Comment Common Lisp does every last thing you mention (Score 1) 1046
I'm looking forward to somebody starting over some day and coming up with a language that supports generic programming as well as C++, but which doesn't have the terrible syntax of C++ templates. It must be possible.
Yup. Common Lisp does all that plus everything you reference below... To keep this short(er), search slashdot for Kent Pitman and read his two-postings interview about Lisp. Go to www.paulgraham.com and download his free book On Lisp. Download GCL, CLISP, CMUCL, or Xanalys' or Franz's personal editions and work through every example in Paul's book, typing it in running it until you understand.
Common Lisp compiles to very fast code, Xanalys offers unlimited runtime distributions and, I've been told, very flexible support for what's included in the runtime.
On Lisp changed my programming worldview. I've been programming STL for years but now see large parts of it as an attempt to bring a small part of Lisp to C++. STL succeeds in that, and I do enjoy STL programming. However, why not just use Common Lisp which has all that and much, much more?
Lisp does that...
But the code to make this stuff happen is ATROCIOUS!
Not in Common Lisp, it's not. Define a macro instead of a function and selectively add backquotes and commas. Otherwise, it's plain old normal CL.
I think what is needed is a new language that will put compile-time and run-time code on equal footing. It would be great if they had the same syntax.
Lisp does that.
You mention Lisp but you don't mention that Lisp does everything you're asking for. Hope I'm not boring you, and there's probably someone else who didn't know Lisp does all this. In addition, I know that Xanalys in particular (as probably do all the others, with whom I have less direct experience) makes calling OS functions nearly trivial. I've not yet tried callback functions under Windows. Your mileage may vary. I am not associated with Xanalys although I did just buy their Lisp because of the unlimited runtime distribution. I learned Lisp using GCL under Linux. I am not a lawyer. I
Sounds to me like it's time for some new language stud to come and save us.
Sound to me like it's time to pay attention to the old language studs. Seriously, with GPL implementation, commercial implementations with unlimited runtime distributions, etc., very fast compiled code.... it seems to me that unless you:
- are doing real-time apps where garbage collection is unacceptable (and you're unable to write Lisp code that avoids the GC)

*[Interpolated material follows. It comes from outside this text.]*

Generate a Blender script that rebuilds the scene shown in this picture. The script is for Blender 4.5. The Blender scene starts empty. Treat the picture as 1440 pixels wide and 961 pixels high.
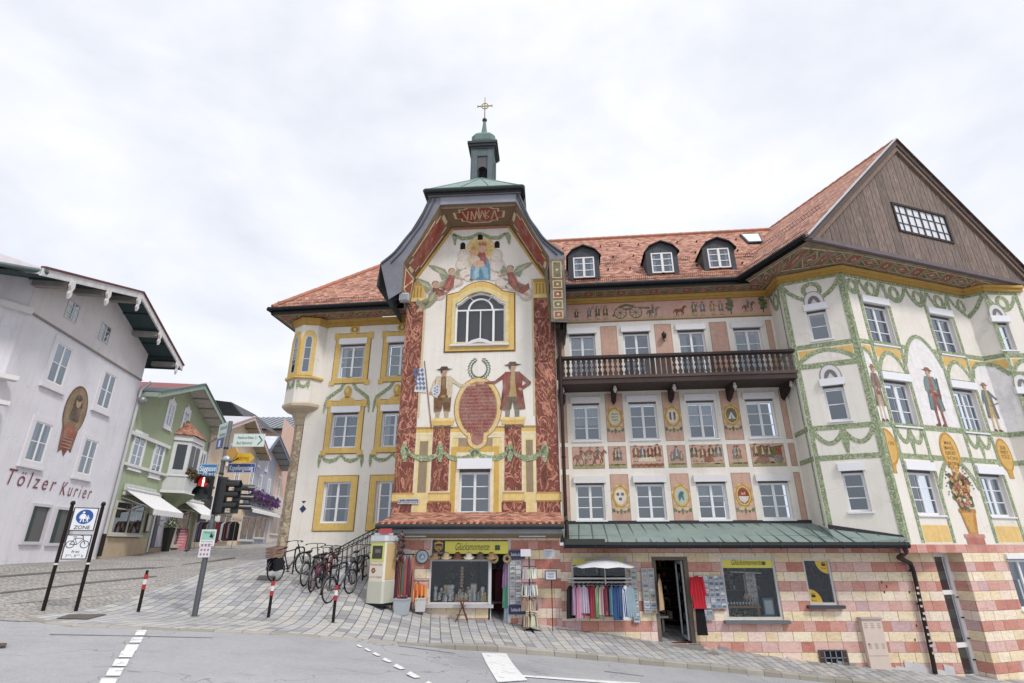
import bpy, math, random
import numpy as np
from mathutils import Vector, Matrix
random.seed(7)
R=math.radians; pi=math.pi
C=bpy.context.scene.collection
# ---------------------------------------------------------------- camera
F=752.;CX=716.;CY=480.5;TH=R(20.95);CZ=1.6
sc=bpy.context.scene
cam=bpy.data.cameras.new('camera'); co=bpy.data.objects.new('camera',cam); C.objects.link(co)
cam.sensor_width=36; cam.lens=F/1440*36; cam.shift_x=(720-CX)/1440
co.location=(0,0,CZ); co.rotation_euler=(R(90)+TH,0,0)
cam.clip_start=.05; cam.clip_end=3000; sc.camera=co
# ---------------------------------------------------------------- world, sun, exposure
SUN_EL=R(48); SUN_AZ=R(138)     # behind the camera, to its right
w=bpy.data.worlds.new('World'); sc.world=w; w.use_nodes=True
nt=w.node_tree; nt.nodes.clear()
def NN(nt,t,**k):
    n=nt.nodes.new(t)
    for a,v in k.items():
        if a.startswith('i'):
            key=a[1:]
            s=n.inputs[int(key)] if key.isdigit() else n.inputs[key.replace('_',' ')]
            if isinstance(v,bpy.types.NodeSocket): nt.links.new(v,s)
            else: s.default_value=v
        else: setattr(n,a,v)
    return n
out=NN(nt,'ShaderNodeOutputWorld')
sky=NN(nt,'ShaderNodeTexSky',sky_type='NISHITA',sun_disc=False,sun_elevation=SUN_EL,sun_rotation=SUN_AZ,air_density=1.0,dust_density=3.0)
b1=NN(nt,'ShaderNodeBackground',iColor=sky.outputs[0],iStrength=.07)
tc=NN(nt,'ShaderNodeTexCoord')
mp=NN(nt,'ShaderNodeMapping',iVector=tc.outputs['Generated']); mp.inputs['Scale'].default_value=(1.3,1.3,2.4); mp.inputs['Location'].default_value=(.35,.2,.1)
n1=NN(nt,'ShaderNodeTexNoise',iVector=mp.outputs[0],iScale=1.9,iDetail=6.,iRoughness=.52,iDistortion=.35)
n2=NN(nt,'ShaderNodeTexNoise',iVector=mp.outputs[0],iScale=7.,iDetail=4.,iRoughness=.55)
fa=NN(nt,'ShaderNodeMath',operation='MULTIPLY_ADD',i0=n2.outputs[0],i1=.22,i2=-.11); fb=NN(nt,'ShaderNodeMath',operation='ADD',i0=n1.outputs[0],i1=fa.outputs[0])
cr=NN(nt,'ShaderNodeValToRGB',iFac=fb.outputs[0])
e=cr.color_ramp.elements; e[0].position=.34; e[0].color=(.70,.725,.80,1); e[1].position=.68; e[1].color=(.93,.935,.965,1)
m_=e.new(.5) if False else cr.color_ramp.elements.new(.5); m_.color=(.80,.82,.88,1)
# an overcast sky is brighter overhead than at the horizon
sx=NN(nt,'ShaderNodeSeparateXYZ',iVector=tc.outputs['Generated'])
mr=NN(nt,'ShaderNodeMapRange',iValue=sx.outputs[2]); mr.inputs[1].default_value=.80; mr.inputs[2].default_value=1.; mr.inputs[3].default_value=.88; mr.inputs[4].default_value=2.7
b2=NN(nt,'ShaderNodeBackground',iColor=cr.outputs[0],iStrength=mr.outputs[0])
mx=NN(nt,'ShaderNodeMixShader',i0=.9,i1=b1.outputs[0],i2=b2.outputs[0])
nt.links.new(mx.outputs[0],out.inputs[0])
sl=bpy.data.lights.new('sun','SUN'); sl.energy=1.5; sl.angle=R(10); sl.color=(1,.965,.92)
so=bpy.data.objects.new('sun',sl); C.objects.link(so)
dS=Vector((math.sin(SUN_AZ)*math.cos(SUN_EL),math.cos(SUN_AZ)*math.cos(SUN_EL),math.sin(SUN_EL)))
so.rotation_euler=dS.to_track_quat('Z','Y').to_euler()
sc.view_settings.view_transform='Standard'; sc.view_settings.look='None'; sc.view_settings.gamma=1; sc.view_settings.use_curve_mapping=False
sc.view_settings.exposure=.5
sc.cycles.max_bounces=6; sc.cycles.transparent_max_bounces=10
# ---------------------------------------------------------------- geometry helpers
def lin(c,sat=.80,dk=.94):
    g=(c[0]*.3+c[1]*.59+c[2]*.11); c=[(g+(x-g)*sat)*dk for x in c[:3]]
    return tuple(((x/255/12.92) if x/255<=.04045 else ((x/255+.055)/1.055)**2.4) for x in c[:3])
def ray(x,y):
    u=(x-CX)/F; v=(y-CY)/F
    return Vector((u, math.cos(TH)+math.sin(TH)*v, math.sin(TH)-math.cos(TH)*v))
O=Vector((0,0,CZ))
class PL:
    """vertical wall plane: u along the wall (to the right), z up, d out of the wall"""
    def __init__(s,x,y,az,d=0):
        a=R(az); s.az=az; s.u=Vector((math.sin(a),math.cos(a),0)); s.n=Vector((s.u[1],-s.u[0],0)); s.p=Vector((x,y,0.))
        if s.n.dot(s.p)>0: s.n=-s.n
        s.p=s.p+s.n*d
    def sh(s,d):
        q=PL.__new__(PL); q.az=s.az;q.u=s.u;q.n=s.n;q.p=s.p+s.n*d; return q
    def uv(s,x,y):
        d=ray(x,y); t=s.n.dot(s.p-O)/s.n.dot(d); q=O+d*t
        return ((q-s.p).dot(s.u), q[2])
    def P(s,u,z,d=0): return s.p+s.u*u+Vector((0,0,z))+s.n*d
def hz(x,y,z):
    d=ray(x,y); return O+d*((z-CZ)/d[2])
SPLIT={k:.12 for k in ('painted_fields','painted_soffit','cornice','painted_madonna_scene','lintel_and_jamb','gutter','coat_of_arms','painted_scenes','garland','window_surround','painted_marble_pillars','painted_architecture','painted_panels','painted_leaf_bands','painted_garland','stone_pits','vent_hole','snow_hook','snow_guard','ridge_tiles','painted_cartouches','roof_edging','plinth','shop_post','shop_side_wall','side_wall','canopy_gutter','painted_flower_basket','painted_bavarian_man','verge_board')}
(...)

- really need to pay attention to the final object code's size (critically need - as noted before, STL doesn't cause template bloat in non-debug compiles).
- hmmmmm I'm running out of reasons here
- Human factors - "nobody uses Lisp", "we'd never find programmers", "all those parenthesis"
Note: modern editors make the parenthesis comfortable. They are the key to making Lisp extensible because anything following an open parenthesis is a function to be called. Define a function, you just added new syntax to Lisp. You can redefine existing functions, including those in the base package such as addition:
and addition is broken everywhere. Lisp is a power tool and should be kept away from children. Use it if you really need to build something incredible.(defun + (* a b))
What other reasons are there not to use Lisp? Lisp has had the features you named as important. Lisp has had them for years. And, speaking as one who has experience with STL, you simply don't need an STL in Lisp. Lisp is truly a giant STL. I don't have to define and name all the miscellaneous little structures I need, I just construct and use them on the fly. Not to mention closures, functions as first-class objects, lambda's (i.e. unnamed functions defined even in parameter lists), macros, run-time typing... the read-eval-print loop for debugging, the ability to replace a function in the middle of a running system with no giant compile/link... geeze Louise it's phenomenal. All those things combined seem to obviate the need for 98% of the things I use classes for in C++/STL. I'll know more after I build something really big in Lisp and have a lot of people using it. I'm working on that...
I enjoy C++ and STL a lot. I'm really looking forward to a lot more finger time with Common Lisp. Don't want to give either one up. But my sense at the moment is that Lisp is by far the more powerful environment. It certainly does everything you mention in your post.